Sie nutzen die Gelegenheit, ihnen das Evangelium zu verkündigen. Nun zitiert Paulus nicht das Alte Testament; das tut er, wenn er zu Juden spricht. Hier spricht er zu unwissenden Heiden. Deshalb beginnt er mit dem Schöpfer und der Schöpfung, ein Thema, das die Heiden sehr interessiert. Es ist immer gut, sich bewusst zu sein, wen man vor sich hat, um die Predigt darauf auszurichten. Er legt weiterhin dar, dass Gott nach der Schöpfung – als Folge des Sündenfalls, von dem Paulus allerdings nicht spricht – die Nationen auf ihren eigenen Wegen gehen ließ.

Er spricht auch nicht über die Erwählung eines Volkes für seinen Namen aus allen Völkern. Er spricht wohl davon, dass Gott, obwohl er die Nationen auf ihren eigenen Wegen gehen ließ, dennoch für sie gesorgt hat. Seine Fürsorge für sie ist darin zum Ausdruck gekommen – und kommt darin immer noch zum Ausdruck –, dass Er Regen vom Himmel und fruchtbare Zeiten gegeben hat. „Vom Himmel“ bedeutet: von der Gegenwart Gottes. Jede Ernte ist ein Beweis seiner Güte. Auch hat Er ihre Herzen mit Nahrung versorgt, das heißt mit Segen dafür, dass sie fleißig gearbeitet haben, was Freude mit sich bringt.

Es gibt zahlreiche irdische Segnungen, die auch Ungläubige mit Freude erfüllen. Auch Ungläubige kennen die Befriedigung und die Freude einer guten Ehe und guter Familienbeziehungen, von Gesundheit und angenehmer Arbeit. Die Freude, die Gott in den natürlichen Beziehungen gibt, sind ein Zeugnis seiner Güte gegenüber dem Menschen im Allgemeinen. Es ist ein Geschenk von Ihm. Gott ist der Erhalter aller Menschen (1Tim 4:10; Ps 104:27; 28).

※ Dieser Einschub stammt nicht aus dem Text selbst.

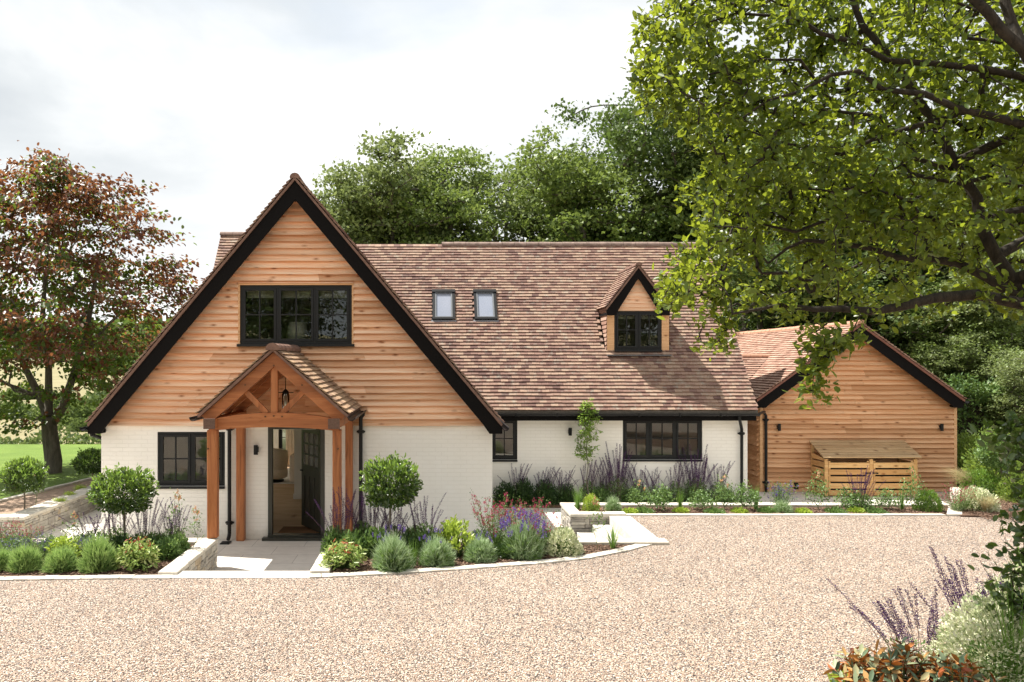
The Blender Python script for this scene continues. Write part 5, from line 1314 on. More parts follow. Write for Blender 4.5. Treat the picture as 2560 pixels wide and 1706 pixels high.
def salvia(seed, n, h, spread, leafn=900, hl=.35, lean=(0,0), flow=SALFLOW, mature=.6, size=.0125, arch=.35):
    t = new_plant('salvia'); sb = MB(); P = []; Q = []
    for k in range(n):
        a = rng.random()*6.28; q = rng.random()**.6; bx, by = math.cos(a)*q*spread*.5, math.sin(a)*q*spread*.5
        H = h*rng.uniform(.62,1.08); le = rng.normal(size=2)*arch*.35*H+np.array([math.cos(a),math.sin(a)])*q*spread*.55+np.array(lean)*H
        pts = [Vector((bx+le[0]*s**1.7, by+le[1]*s**1.7, .05+(H-.05)*s)) for s in (0,.3,.6,.85,1)]
        sb.tube(pts, [.0032,.003,.0026,.002,.0014], 3, cap=False)
        s0 = rng.uniform(.38,.55); ln = H*(1-s0); m = int(ln/.016)
        for j in range(m):
            s = s0+(1-s0)*j/m; p = np.array([bx+le[0]*s**1.7, by+le[1]*s**1.7, .05+(H-.05)*s]); w = size*(1.25-.75*j/m)
            for i in range(4):
                an = 1.57*i+j*.7; P.append(p+np.array([math.cos(an)*w*.55, math.sin(an)*w*.55, rng.normal()*.003])); Q.append((math.cos(an)*.8, math.sin(an)*.8, .7))
    sb.build('stems', SALSTEM, t, local=True)
    P = np.array(P); leaf_mesh('flower_spikes', P, np.array(Q)+rng.normal(size=P.shape)*.25, size*rng.uniform(.7,1.3,len(P)), .8, flow, t, 'diamond')
    if leafn:
        d = sphere_dirs(leafn, .2); d[:,2] = np.abs(d[:,2]); Pl = d*rng.random((leafn,1))**.45*np.array([spread*.75,spread*.75,hl])
        leaf_mesh('foliage', Pl, nrm(d+rng.normal(size=d.shape)*.5), .05*rng.uniform(.6,1.3,leafn), .42, MIDLEAF, t, 'oval', .2, droop=.15)
    return t
def wiry(seed, n, h, spread, flow, leafmat=MIDLEAF, fsize=.022, fl=5, leaves=1200, name='pink_salvia', lsz=.022):
    t = new_plant(name); sb = MB(); P = []; Lp = []
    for k in range(n):
        a = rng.random()*6.28; q = rng.random()**.5; H = h*rng.uniform(.5,1.1); e = np.array([math.cos(a),math.sin(a)])*q*spread
        f = lambda s: np.array([e[0]*(.2+.8*s), e[1]*(.2+.8*s), H*s+.02*math.sin(s*9+k)])
        sb.tube([f(s) for s in (0,.25,.5,.75,1)], [.003,.0027,.0023,.0018,.0012], 3, cap=False)
        for j in range(int(leaves/n)): s = rng.random()**.8; Lp.append(f(s)+rng.normal(size=3)*.03)
        for j in range(fl): s = rng.uniform(.7,1.0); P.append(f(s)+rng.normal(size=3)*.012)
    sb.build('stems', STEMG, t, local=True)
    Lp = np.array(Lp); leaf_mesh('foliage', Lp, rng.normal(size=Lp.shape)+np.array([0,0,.3]), lsz*rng.uniform(.6,1.4,len(Lp)), .5, leafmat, t, 'diamond')
    P = np.repeat(np.array(P), 5, 0); P = P+rng.normal(size=P.shape)*.007
    leaf_mesh('flowers', P, rng.normal(size=P.shape), fsize*rng.uniform(.6,1.3,len(P)), .8, flow, t, 'diamond'); return t
def grass(seed, n, h, spread, mat=GRASSBL, wr=.022, droop=.5, name='grass_tuft', lean=(0,0)):
    t = new_plant(name); mb_v = []; V = []; Fc = []; k0 = 0
    for k in range(n):
        a = rng.random()*6.28; q = rng.random()**.6; L = h*rng.uniform(.6,1.1); out = np.array([math.cos(a),math.sin(a)])*q*spread+np.array(lean)*L*rng.uniform(.6,1.2)
        b = np.array([math.cos(a),math.sin(a)])*.05*rng.random(); w = L*wr/2; sx_, sy_ = -math.sin(a+rng.normal()*.7)*w, math.cos(a+rng.normal()*.7)*w
        for i, s in enumerate((0,.3,.6,.85,1)):
            c = np.array([b[0]+out[0]*s**1.6, b[1]+out[1]*s**1.6, L*(s-droop*.5*s**3)]); ww = (1,.95,.7,.4,.05)[i]
            V.append((c[0]-sx_*ww, c[1]-sy_*ww, c[2])); V.append((c[0]+sx_*ww, c[1]+sy_*ww, c[2]))
        for i in range(4): Fc.append((k0+2*i,k0+2*i+1,k0+2*i+3,k0+2*i+2))
        k0 += 10
    mb = MB(); mb.add(V, Fc); o = mb.build('blades', mat, t, smooth=True, local=True); return t
def rosette(name, seed, n, r, h, L, wr, mat, per=9, stems=True, upw=.55, reds=None, shape='oval', zlo=.45, lup=0.0):
    """leaf whorls on the ends of upright stems"""
    t = new_plant(name); sb = MB(); P = []; D = []
    for k in range(n):
        a = rng.random()*6.28; q = rng.random()**.55; c = np.array([math.cos(a)*q*r, math.sin(a)*q*r, h*(zlo+(1-zlo)*math.sqrt(max(0,1-q*q)))*rng.uniform(.55 if zlo < .4 else .75,1.08)])
        sb.tube([(c[0]*.25,c[1]*.25,0),(c[0]*.7,c[1]*.7,c[2]*.6),tuple(c)], [.006,.005,.004], 5, cap=False)
        ax = nrm(np.array([[c[0]*.8,c[1]*.8,h*.9]]))[0]
        for j in range(per):
            an = 2.4*j; u = np.cross(ax,[1,0,0]); u /= np.linalg.norm(u); v = np.cross(ax,u); rad_ = u*math.cos(an)+v*math.sin(an)
            D.append(rad_*(1-upw)+ax*upw*rng.uniform(.5,1.3)+rng.normal(size=3)*.08); P.append(c-ax*.012*j)
    sb.build('stems', STEMG, t, smooth=True, local=True)
    P, D = np.array(P), np.array(D); LL = L*rng.uniform(.7,1.15,len(P))
    if reds is None: leaf_mesh('foliage', P, D, LL, wr, mat, t, shape, .15, up=lup, droop=.12)
    else:
        s = rng.random(len(P)) < np.clip((P[:,2]/h-.55)*1.2, 0, .75)
        leaf_mesh('foliage', P[~s], D[~s], LL[~s], wr, mat, t, shape, .15, droop=.2); leaf_mesh('red_tips', P[s], D[s], LL[s]*.8, wr, reds, t, shape, .15, droop=.2)
    return t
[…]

Derselbe Gott macht jetzt das Evangelium der Errettung von Jesus Christus bekannt.

Nachdem die Apostel das gesagt haben, sehen die Menschen in Lystra davon ab, ihnen zu opfern. Es scheint so, als wäre die Gefahr einer teuflischen Verehrung gebannt. Doch andere Gefahren lauern.

Paulus wird gesteinigt

Als die Juden aus Antiochien und Ikonium in Lystra eintreffen, haben sie keine Einwände gegen den Götzendienst der Heiden. Auch stellen sie sich nicht auf die Seite von Paulus und Barnabas gegen den Götzendienst. Im Gegenteil, sie stellen sich gegen die beiden Diener Gottes. Ihr Hass gegen das Evangelium ist größer als ihre Abscheu vor dem Heidentum mitsamt seinem Götzendienst.

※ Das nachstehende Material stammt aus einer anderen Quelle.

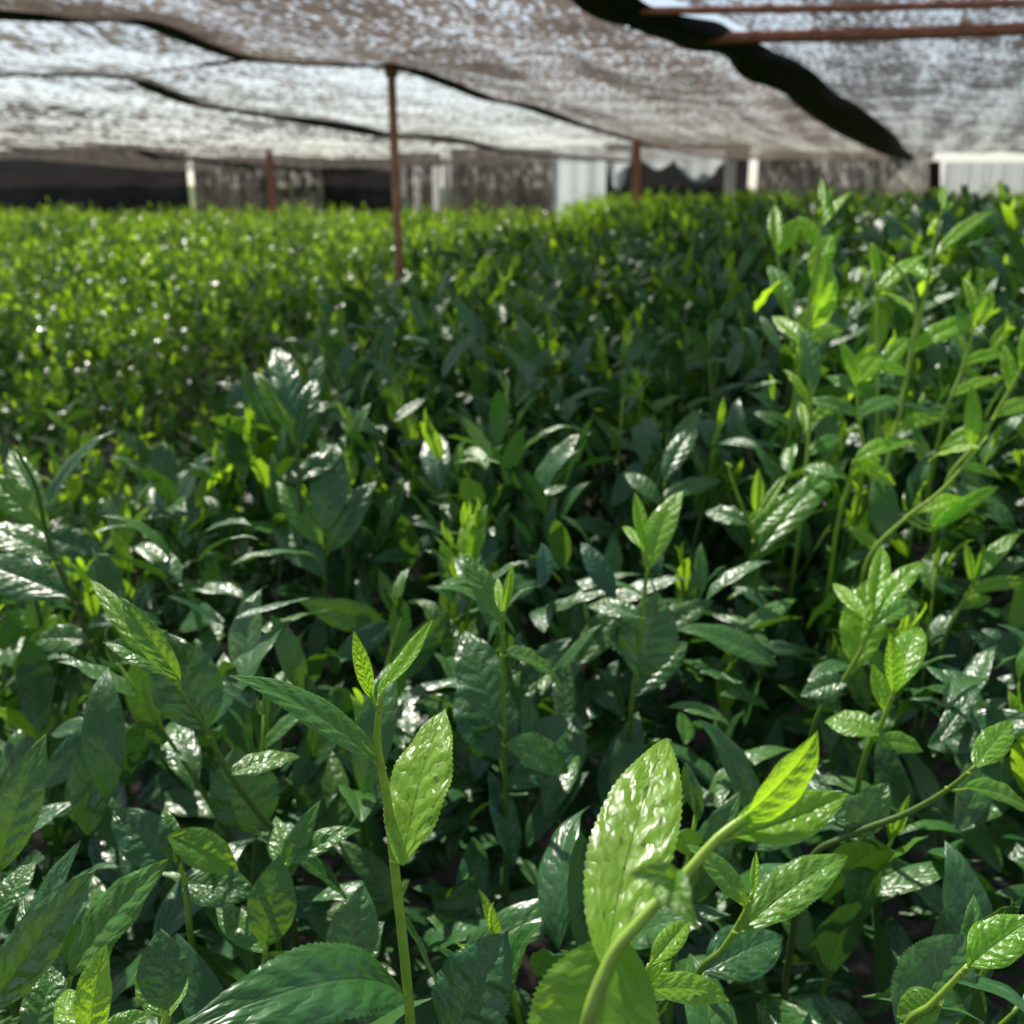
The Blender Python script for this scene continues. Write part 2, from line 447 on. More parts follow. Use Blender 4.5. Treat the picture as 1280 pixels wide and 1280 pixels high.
up = np.array([0, 0, .025])
net1, _, _ = net_panel('shade_net', L1, R1, NET_BROWN, .03, 'brown sagging shade net in mid roof, edged by a thick black rolled hem', wr=.010)
hem(net1, 'hem', R1, [.085, .09, .10, .105, .10, .12, .16, .17, .12], wob=.10, n=260, label='thick black rolled hem')
hem(net1, 'hem', L1[1:], [.05, .05, .045, .04, .05, .06], lean=-.3, label='thin dark hem')
net2, _, _ = net_panel('shade_net', S2L, L1 + up, NET_SILVER, .05, 'bright silvery shade net left of the front rusty pole, glaring with sky', wr=.010)
hem(net2, 'hem', S2L, [.035, .035, .05, .08, .10, .10, .12, .12], label='black hem dipping between poles')
hem(net2, 'hem', ctrl([(150, 94, .415), (215, 86, .42), (280, 77, .42), (330, 70, .43)]), [.02, .025], label='thin cord edge')
net3, _, _ = net_panel('shade_net', S3L, S2L + up, NET_FAR, .06, 'grey brown shade net low on the far left, below the dipping black hem', wr=.012)
hem(net3, 'hem', S3L, [.04, .05, .07, .08, .06], label='faint dark hem')
net4, _, _ = net_panel('shade_net', S4L, S3L + up, NET_FAR, .05, 'thin band of pale shade net lowest at the far left above the black curtain', wr=.012)
net0, _, _ = net_panel('shade_net', R1[1:] + up * 2, S0R, NET_GREY, -.03, 'grey puckered shade net at the right behind the rusty pipes', wr=.010, dirn=.05)  # unseen near end starts farther back to keep the tall right shoots sunlit

# ------------------------------------------------------------------ pipes and poles
def pole(name, top, foot, r, mat, label, cat, group=None):
    base = foot
    g = Geo(); mid = (np.asarray(top) + foot) / 2 + np.array([.004, 0, 0])
    tube(g, [base, mid, top], r, 14, 24)
    o = g.obj(name, mat, None, base)
    return tag(o, label, cat, group)


def to_ground(t, b):
    """continue the line t->b down to the ground"""
    t = np.asarray(t); b = np.asarray(b); k = (t[2] - .01) / (t[2] - b[2])
    return t + (b - t) * k


def post_on(px0, py0, px1, py1, d, r, mat, name, label, cat, group):
    t = at(px0, py0, d)
    # same distance on the ground plane: solve depth so that Y matches the top
    ry = (FWD + (640 - py1) / F * UPV)[1]
    b = at(px1, py1, t[1] / ry)
    return pole(name, t, to_ground(t, b), r, mat, label, cat, group), t


GP = 'rusty poles holding up the nets'
p1, t1 = post_on(489, 84, 497, 322, 3.55, .0150, M_RUST2, 'support_pole', 'tall rusty steel pole, nearest of the three, in the middle left', 'pole', GP)
p2, t2 = post_on(336, 188, 341, 264, 11.0, .040, M_RUST, 'support_pole', 'short looking far rusty pole before the grey curtain at left', 'pole', GP)
p3, t3 = post_on(796, 174, 795, 270, 8.0, .031, M_RUST, 'support_pole', 'orange rusty pole at centre right beside the hanging white plastic', 'pole', GP)
p4, t4 = post_on(1168, 202, 1168, 262, 12.5, .068, M_POST, 'post', 'thick black post at the right between grey net and white sheet', 'post', None)
for t in (t1,):
    g = Geo(); tube(g, [t + [0, 0, -.03], t + [0, 0, .02]], .024, 12)
    g.obj('pole_cap', M_RUST2, p1)

GB = 'rusty pipes under the roof net'
a, b = atz(880, 48, .395), atz(1420, 30, .395)
g = Geo(); tube(g, [a, (a + b) / 2 - [0, 0, .004], b], .0155, 14, 40)
tag(g.obj('roof_pipe', M_RUST, None, a), 'thick rusty red roof pipe, lower of the two at the top right', 'pipe', GB)
a, b = atz(800, 14, .40), atz(1420, -1, .40)
g = Geo(); tube(g, [a, (a + b) / 2 - [0, 0, .004], b], .0085, 12, 40)
tag(g.obj('roof_pipe', M_RUST, None, a), 'thin rusty roof pipe running along the very top edge at right', 'pipe', GB)
for pipe, a, b, r in (('p1', atz(880, 48, .395), atz(1420, 30, .395), .0155), ('p2', atz(800, 14, .40), atz(1420, -1, .40), .0085)):
    o = [q for q in col.objects if q.name.startswith('roof_pipe')][0 if pipe == 'p1' else 1]
    for k in (.27, .62):
        c = a + (b - a) * k; ax = nrm(b - a)
        g = Geo(); tube(g, [c - ax * .012, c - ax * .010, c, c + ax * .010, c + ax * .012], r * 1.16, 14)
        tube(g, [c + [0, 0, r], c + [.004, 0, r + .03], c + [-.003, .004, r + .07]], .0015, 6)
        g.obj('tie_wire', M_RUST2, o)
# ------------------------------------------------------------------ curtains at the far side
def ground_d(d): return d


def curtain(name, px0, px1, d, pytop, mat, label, cat='curtain', group='net curtains closing the far side', pybot=None, wav=.05, freq=9., parent=None, edge=None, n=60, lean=0.0):
    A = at(px0, pytop, d); Bp = at(px1, pytop, d)
    A[1] = Bp[1] = (at((px0 + px1) / 2, 240, d))[1]
    zb = .02 if pybot is None else at(640, pybot, d)[2]
    s = np.linspace(0, 1, n + 1)[:, None]; k = np.linspace(0, 1, 15)[None, :]
    X = A[0] * (1 - s) + Bp[0] * s + 0 * k
    top = A[2] + 0 * s
    bot = zb + 0 * s
    if edge is not None:
        bot = np.array([at(640, edge(float(q)), d)[2] for q in s[:, 0]])[:, None]
    Z = top * (1 - k) + bot * k
    Yv = A[1] + wav * np.sin(X * freq) * (.3 + .7 * k) + .4 * wav * np.sin(X * freq * 2.7 + 1) + lean * k
    g = Geo(); g.add(np.stack([X, Yv, Z], -1), grid_quads(n, 14), np.stack([X - A[0], Z, 0 * X], -1))
    o = g.obj(name, mat, parent, None if parent is not None else ((A[0] + Bp[0]) / 2, A[1], zb))
    if parent is None: tag(o, label, cat, group)
    return o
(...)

Die Juden aus Antiochien und Ikonium geben sich nicht damit zufrieden, dass sie die Botschafter des Evangeliums aus ihren eigenen Städten verjagt haben. Sie verfolgen die Apostel und wirken durch ihre gemeinen Unterstellungen auch hier in Lystra auf die Volksmengen ein. Das führt dazu, dass sich auch in Lystra ein Aufstand gegen Paulus und Barnabas formiert. Die Menge ergreift Paulus und steinigt ihn, als wäre er ein falscher Prophet. Dann schleifen sie ihn zur Stadt hinaus, in der Meinung, dass er gestorben sei.

Wenn Menschen andere Menschen verehren, wird der Mensch erhoben. Wenn jedoch jemand kommt, der diese Verehrung verurteilt und auf den Herrn Jesus als den hinweist, der allein verehrt werden darf, zieht er den Hass der Menschen auf sich. Zuerst wollten sie ihn als Gott verehren, doch als sich zeigt, dass er ihren Gottesdienst verurteilt, wenden sie sich gegen ihn und ermorden ihn. Das denken sie zumindest.

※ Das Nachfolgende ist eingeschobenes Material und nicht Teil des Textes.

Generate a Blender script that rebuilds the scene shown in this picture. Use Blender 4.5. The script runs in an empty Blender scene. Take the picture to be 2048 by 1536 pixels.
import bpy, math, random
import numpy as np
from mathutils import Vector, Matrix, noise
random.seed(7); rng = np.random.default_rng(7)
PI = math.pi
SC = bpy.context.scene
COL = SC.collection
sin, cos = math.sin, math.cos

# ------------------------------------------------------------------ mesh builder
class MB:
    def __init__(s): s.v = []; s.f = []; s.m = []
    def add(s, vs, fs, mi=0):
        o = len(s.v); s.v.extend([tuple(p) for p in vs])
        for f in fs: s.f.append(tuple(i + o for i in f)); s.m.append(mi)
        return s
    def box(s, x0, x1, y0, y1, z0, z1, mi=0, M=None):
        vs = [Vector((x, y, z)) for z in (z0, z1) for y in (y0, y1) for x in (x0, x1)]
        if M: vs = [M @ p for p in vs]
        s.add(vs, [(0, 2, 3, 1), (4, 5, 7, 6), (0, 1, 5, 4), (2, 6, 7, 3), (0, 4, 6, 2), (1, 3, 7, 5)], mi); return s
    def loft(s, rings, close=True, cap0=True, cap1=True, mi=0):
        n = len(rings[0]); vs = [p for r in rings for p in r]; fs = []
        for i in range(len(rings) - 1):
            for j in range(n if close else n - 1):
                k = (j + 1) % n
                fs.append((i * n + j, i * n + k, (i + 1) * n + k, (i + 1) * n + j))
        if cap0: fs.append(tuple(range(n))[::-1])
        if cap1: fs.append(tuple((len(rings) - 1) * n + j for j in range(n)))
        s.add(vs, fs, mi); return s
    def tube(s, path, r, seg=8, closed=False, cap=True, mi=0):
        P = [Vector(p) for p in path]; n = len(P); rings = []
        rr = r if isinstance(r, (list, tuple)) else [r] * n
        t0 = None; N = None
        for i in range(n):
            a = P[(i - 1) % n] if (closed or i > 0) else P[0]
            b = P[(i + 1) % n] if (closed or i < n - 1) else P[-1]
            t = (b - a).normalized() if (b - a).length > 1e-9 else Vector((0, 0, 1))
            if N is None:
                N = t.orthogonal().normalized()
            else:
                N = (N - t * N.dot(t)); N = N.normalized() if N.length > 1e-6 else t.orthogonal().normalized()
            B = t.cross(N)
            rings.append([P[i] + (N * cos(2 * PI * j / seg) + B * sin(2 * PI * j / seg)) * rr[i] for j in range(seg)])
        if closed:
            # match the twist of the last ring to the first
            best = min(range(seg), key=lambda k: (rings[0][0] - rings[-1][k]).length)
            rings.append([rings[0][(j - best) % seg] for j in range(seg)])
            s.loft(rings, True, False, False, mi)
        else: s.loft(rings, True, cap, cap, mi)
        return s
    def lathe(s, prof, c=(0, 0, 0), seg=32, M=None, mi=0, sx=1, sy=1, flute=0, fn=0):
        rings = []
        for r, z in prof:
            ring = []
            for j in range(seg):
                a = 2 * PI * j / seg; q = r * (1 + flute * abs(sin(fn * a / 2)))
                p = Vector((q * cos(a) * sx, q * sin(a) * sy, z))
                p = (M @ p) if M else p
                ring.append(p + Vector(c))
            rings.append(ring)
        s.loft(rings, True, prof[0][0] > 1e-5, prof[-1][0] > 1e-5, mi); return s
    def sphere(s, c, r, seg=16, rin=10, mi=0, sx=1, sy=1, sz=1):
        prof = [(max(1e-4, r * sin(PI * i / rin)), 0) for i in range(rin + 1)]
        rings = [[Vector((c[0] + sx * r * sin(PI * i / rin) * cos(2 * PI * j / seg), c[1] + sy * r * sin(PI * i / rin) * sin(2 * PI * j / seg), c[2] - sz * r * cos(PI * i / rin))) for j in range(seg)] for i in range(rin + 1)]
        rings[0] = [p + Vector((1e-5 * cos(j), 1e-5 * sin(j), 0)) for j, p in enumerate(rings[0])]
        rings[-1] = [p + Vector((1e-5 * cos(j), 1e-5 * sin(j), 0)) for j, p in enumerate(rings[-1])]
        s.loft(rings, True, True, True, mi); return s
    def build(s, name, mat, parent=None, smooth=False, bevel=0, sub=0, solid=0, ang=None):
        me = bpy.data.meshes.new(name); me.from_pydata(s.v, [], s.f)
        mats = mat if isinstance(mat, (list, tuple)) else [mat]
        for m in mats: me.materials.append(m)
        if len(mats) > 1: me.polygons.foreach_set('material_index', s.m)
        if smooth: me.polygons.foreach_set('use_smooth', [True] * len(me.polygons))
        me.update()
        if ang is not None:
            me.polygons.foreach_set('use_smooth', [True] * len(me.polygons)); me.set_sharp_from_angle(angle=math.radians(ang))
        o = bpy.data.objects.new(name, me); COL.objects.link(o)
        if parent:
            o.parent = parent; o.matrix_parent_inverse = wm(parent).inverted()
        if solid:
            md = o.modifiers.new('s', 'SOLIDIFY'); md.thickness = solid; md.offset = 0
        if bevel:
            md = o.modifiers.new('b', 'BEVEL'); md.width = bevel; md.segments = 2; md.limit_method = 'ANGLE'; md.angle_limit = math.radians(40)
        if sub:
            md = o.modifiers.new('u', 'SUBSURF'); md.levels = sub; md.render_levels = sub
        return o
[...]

Die Macht des Lebens ist größer als die Macht des Teufels und des Todes. Umringt von den Jüngern, kommt Paulus wieder zum Leben. Das ist ein schönes Bild: Die Jünger stehen um ihn herum wie ein Kreis des Lebens (vermutlich haben sie für ihn gebetet). Dadurch entsteht eine Atmosphäre, durch die der Tod weicht und sich das Leben offenbaren kann.

Nachdem Paulus aufgestanden ist, geht er wieder in die Stadt, nicht, um sich als Gott ehren zu lassen, der Macht über den Tod hat, sondern um das eine oder andere noch abzuschließen. Es war ein Wunder Gottes, dass er beinahe tot war und einen Augenblick später gesund und gestärkt aufstehen und weitergehen kann.

Nachdem er seinen Auftrag in Lystra beendet hat, geht er am nächsten Tag mit Barnabas nach Derbe. Auch dort verkündigen sie das Evangelium, und zwar mit großem Erfolg. Viele kommen zum Glauben und werden Jünger. Das bedeutet, dass diese Gläubigen sich taufen ließen und dass sie belehrt wurden, als Nachfolger des Herrn zu leben. Vermutlich ist in dieser Gegend und während dieses Besuches Timotheus durch Paulus zum Herrn geführt worden (Apg 16:1; 1Tim 1:2; 2Tim 1:2).